According to a Business Recorder exclusive, Prime Minister Shahid Khaqan Abbasi fully cognizant of severe financial constraints facing the country 10 days before the presentation of the budget 2018-19 in parliament as on 17 April, during a Cabinet meeting, he remarked that defence spending and interest payments on domestic and foreign loans eat up the entire tax revenue of the government. The question is if this assessment is accurate and if so how can the government justify its fiscal incentive package of 184.4 billion rupees while enhanced taxes would account for an additional 93.3 billion rupees leaving a net reduction in revenue of 91 billion rupees?
Total revenue collected during the ongoing fiscal year, as per revised estimates, was 4.14 trillion rupees while total mark-up as well as foreign loan repayments amounted to 1.9 trillion rupees; defence expenditure accounted for 1.25 trillion rupees (including military pensions of 253 billion rupees) giving a grand total of 3.15 trillion rupees. Thus interest payment and defence spending together accounted for 76 percent of total tax revenue - a sizeable amount but with a quarter tax revenue remaining for other use.
In the budget 2018-19, the Abbasi-led administration has estimated tax revenue of 4.43 trillion rupees while mark-up on domestic and foreign loans as well as foreign loan repayments is projected at 2.2 trillion rupees while the size of defence allocations (including military pensions) is around 1.3 trillion rupees giving a grand total of 3.5 trillion rupees. Thus in the forthcoming budget these two expenditures account for 79 percent of the projected tax revenue - a rise of 3 percent that can be squarely attributed to the Abbasi-led administration. Additionally, the higher revenue projected is not based on a projection by the FBR which has envisaged a decline in revenue of 91 billion rupees due to the massive fiscal incentives given by the government, but on some vague hope that the Gross Domestic Product growth rate would fuel growth in tax revenues of 13.4 percent.
Had the government bothered to look at Pakistan's historical data, even going back five years, it would have been forced to acknowledge that the impact of GDP growth rate on tax revenue is not established (though such a linkage is evident in developed countries); and the rise in revenue during the tenure of the PML-N government has been due to a rise in taxes mainly on existing taxpayers, an example being levying a withholding on filers, albeit at a lower rate than non-filers, in the sales tax mode which implies the filer not only pays income tax but then pays a withholding tax as and when he procures any item or service on which a withholding tax has been levied. It is relevant to note that withholding taxes account for 75 percent of all FBR taxes parked under income tax collections and that the difference in the rate between filers and non-filers did not lead to any significant rise in the number of filers. Be that as it may, defence and interest payments account for 73 percent of total current expenditure and 66 percent of total expenditure as per the budget documents.

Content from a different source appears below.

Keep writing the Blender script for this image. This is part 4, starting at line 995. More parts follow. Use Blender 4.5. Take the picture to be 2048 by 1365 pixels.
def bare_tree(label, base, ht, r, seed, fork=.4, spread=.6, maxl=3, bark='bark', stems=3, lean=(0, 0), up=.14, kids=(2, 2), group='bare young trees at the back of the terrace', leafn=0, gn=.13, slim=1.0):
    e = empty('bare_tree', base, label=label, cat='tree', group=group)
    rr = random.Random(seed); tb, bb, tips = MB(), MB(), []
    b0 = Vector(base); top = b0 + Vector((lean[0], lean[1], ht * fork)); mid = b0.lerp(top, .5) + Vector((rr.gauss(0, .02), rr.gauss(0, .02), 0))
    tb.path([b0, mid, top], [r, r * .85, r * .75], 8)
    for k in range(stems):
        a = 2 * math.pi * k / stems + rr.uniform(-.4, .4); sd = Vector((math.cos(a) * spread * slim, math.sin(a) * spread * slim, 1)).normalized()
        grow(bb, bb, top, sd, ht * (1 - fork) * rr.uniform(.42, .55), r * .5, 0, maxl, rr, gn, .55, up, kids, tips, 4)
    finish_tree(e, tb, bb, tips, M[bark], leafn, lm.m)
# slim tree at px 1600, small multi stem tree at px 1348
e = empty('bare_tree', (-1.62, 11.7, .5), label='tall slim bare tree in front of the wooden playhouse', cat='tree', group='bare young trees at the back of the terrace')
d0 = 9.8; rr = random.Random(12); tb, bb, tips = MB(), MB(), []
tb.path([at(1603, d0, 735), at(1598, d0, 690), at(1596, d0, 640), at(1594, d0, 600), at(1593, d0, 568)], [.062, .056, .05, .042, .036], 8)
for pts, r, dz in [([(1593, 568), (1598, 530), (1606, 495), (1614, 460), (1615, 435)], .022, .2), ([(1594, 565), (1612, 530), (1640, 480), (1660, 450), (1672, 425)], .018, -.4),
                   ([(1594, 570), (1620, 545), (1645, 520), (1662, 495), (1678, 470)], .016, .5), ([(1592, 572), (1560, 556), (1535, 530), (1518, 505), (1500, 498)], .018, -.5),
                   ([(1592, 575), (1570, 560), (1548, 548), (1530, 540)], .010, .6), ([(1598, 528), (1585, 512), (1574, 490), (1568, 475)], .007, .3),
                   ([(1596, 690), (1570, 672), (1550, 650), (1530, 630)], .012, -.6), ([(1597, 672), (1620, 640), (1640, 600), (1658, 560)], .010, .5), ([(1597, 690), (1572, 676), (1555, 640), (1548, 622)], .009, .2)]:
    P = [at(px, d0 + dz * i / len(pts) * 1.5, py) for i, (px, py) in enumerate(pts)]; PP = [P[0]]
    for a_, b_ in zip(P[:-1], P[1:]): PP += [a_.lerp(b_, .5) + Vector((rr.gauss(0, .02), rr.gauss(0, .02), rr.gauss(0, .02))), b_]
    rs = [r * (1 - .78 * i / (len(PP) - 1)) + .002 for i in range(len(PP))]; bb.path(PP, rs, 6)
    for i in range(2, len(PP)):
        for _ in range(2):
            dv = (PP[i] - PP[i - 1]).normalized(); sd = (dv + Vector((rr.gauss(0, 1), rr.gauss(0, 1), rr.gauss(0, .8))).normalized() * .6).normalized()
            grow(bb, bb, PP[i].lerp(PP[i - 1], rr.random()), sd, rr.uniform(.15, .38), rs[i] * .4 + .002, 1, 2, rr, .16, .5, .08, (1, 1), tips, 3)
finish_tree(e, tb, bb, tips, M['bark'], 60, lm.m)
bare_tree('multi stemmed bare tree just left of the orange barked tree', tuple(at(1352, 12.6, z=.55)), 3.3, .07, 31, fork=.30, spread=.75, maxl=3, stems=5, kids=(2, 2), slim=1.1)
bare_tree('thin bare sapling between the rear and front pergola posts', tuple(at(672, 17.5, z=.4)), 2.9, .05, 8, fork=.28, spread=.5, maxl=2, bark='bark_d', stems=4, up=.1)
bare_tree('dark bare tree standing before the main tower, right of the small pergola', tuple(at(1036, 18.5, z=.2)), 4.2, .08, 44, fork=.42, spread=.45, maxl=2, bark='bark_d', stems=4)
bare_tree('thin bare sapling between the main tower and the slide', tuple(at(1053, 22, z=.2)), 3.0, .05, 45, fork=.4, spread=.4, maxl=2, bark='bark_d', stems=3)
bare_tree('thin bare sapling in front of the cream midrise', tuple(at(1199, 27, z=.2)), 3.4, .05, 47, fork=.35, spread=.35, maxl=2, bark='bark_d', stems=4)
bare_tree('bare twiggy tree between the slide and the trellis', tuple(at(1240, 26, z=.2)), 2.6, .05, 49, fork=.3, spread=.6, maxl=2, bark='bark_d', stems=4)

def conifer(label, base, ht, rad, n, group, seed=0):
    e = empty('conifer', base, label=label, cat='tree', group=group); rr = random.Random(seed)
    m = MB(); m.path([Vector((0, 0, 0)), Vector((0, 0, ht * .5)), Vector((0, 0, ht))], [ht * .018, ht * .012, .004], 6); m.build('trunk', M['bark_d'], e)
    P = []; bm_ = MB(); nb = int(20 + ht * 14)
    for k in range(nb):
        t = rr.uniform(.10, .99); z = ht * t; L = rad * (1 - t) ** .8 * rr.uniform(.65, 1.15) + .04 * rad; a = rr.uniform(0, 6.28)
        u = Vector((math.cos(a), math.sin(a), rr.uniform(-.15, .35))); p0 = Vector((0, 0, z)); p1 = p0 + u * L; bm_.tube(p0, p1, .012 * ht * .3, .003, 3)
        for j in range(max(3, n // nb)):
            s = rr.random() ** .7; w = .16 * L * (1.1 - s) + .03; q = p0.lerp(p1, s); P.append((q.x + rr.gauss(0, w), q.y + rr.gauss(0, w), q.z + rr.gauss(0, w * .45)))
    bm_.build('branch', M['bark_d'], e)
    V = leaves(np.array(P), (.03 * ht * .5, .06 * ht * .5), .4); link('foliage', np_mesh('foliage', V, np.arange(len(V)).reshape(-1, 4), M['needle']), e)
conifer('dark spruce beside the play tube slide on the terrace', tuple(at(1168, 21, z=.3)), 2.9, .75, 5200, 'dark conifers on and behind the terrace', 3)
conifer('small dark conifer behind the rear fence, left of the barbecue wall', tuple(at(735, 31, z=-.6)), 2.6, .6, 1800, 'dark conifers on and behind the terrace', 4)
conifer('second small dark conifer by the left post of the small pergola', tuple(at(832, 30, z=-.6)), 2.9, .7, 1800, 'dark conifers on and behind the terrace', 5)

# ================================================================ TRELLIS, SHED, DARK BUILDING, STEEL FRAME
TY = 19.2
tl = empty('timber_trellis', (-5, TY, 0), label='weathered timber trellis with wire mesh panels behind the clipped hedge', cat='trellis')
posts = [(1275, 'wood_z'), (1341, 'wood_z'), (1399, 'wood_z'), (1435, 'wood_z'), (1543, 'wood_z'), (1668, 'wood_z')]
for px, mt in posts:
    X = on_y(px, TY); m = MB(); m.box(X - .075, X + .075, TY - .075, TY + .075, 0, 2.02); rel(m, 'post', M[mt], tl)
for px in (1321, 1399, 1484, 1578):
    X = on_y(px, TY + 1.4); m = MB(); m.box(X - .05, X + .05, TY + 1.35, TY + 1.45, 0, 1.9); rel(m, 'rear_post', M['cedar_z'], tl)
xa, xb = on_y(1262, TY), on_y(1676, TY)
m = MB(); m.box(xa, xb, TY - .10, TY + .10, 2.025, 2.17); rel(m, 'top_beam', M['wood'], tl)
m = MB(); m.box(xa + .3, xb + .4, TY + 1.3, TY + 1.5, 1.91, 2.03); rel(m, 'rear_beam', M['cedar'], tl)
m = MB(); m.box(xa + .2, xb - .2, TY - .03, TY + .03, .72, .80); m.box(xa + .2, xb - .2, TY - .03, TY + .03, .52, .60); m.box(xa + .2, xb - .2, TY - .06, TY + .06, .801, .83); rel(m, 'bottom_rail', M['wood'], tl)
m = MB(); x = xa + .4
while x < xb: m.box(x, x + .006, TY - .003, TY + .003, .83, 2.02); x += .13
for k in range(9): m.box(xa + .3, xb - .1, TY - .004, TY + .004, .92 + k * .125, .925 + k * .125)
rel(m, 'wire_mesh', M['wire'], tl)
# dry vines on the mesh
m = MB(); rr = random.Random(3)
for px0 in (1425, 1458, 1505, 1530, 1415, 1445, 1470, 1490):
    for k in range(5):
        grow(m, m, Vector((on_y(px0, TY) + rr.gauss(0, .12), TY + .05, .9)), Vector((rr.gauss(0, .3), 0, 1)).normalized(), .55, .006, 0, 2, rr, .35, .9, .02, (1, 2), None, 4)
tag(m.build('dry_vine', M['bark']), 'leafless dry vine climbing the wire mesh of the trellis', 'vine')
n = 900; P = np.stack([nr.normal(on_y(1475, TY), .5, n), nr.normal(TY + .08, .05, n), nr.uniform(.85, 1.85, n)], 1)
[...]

Thus the budget for next fiscal year is dependent on revenue collections that are unlikely to be realized given the tax concessions announced by the present government; the expenditure allocations envisage higher borrowing for which again the present government must be held responsible. The attempt to curtail public sector development programme (PSDP) in 2017-18 to 750 billion rupees (250 billion rupees less than budgeted for the current year) and to contain the PSDP for next fiscal year to 800 billion rupees while urging provinces to generate a surplus of 285.6 billion rupees makes the budget even more controversial and unrealistic as relations between the federal government and its federating units are at an all time low given that (i) three provinces walked out of the National Economic Council meeting due to failure to agree on a range of projects; and (ii) even Punjab is going to announce a four-month budget which makes a mockery of the budget allocation of 850 billion rupee provincial PSDP and the projected provincial surplus for the current year.
To conclude, the next government would need to completely redraft the budget; it would need to bring together all institutions, including the military and the civilian bureaucracy to assist in identifying areas where expenditure can be cut, including in pay raises announced by the current government, while taking fiscal measures that begin to reform the existing tax structure by increasing reliance on direct tax collections and enhancing the tax base.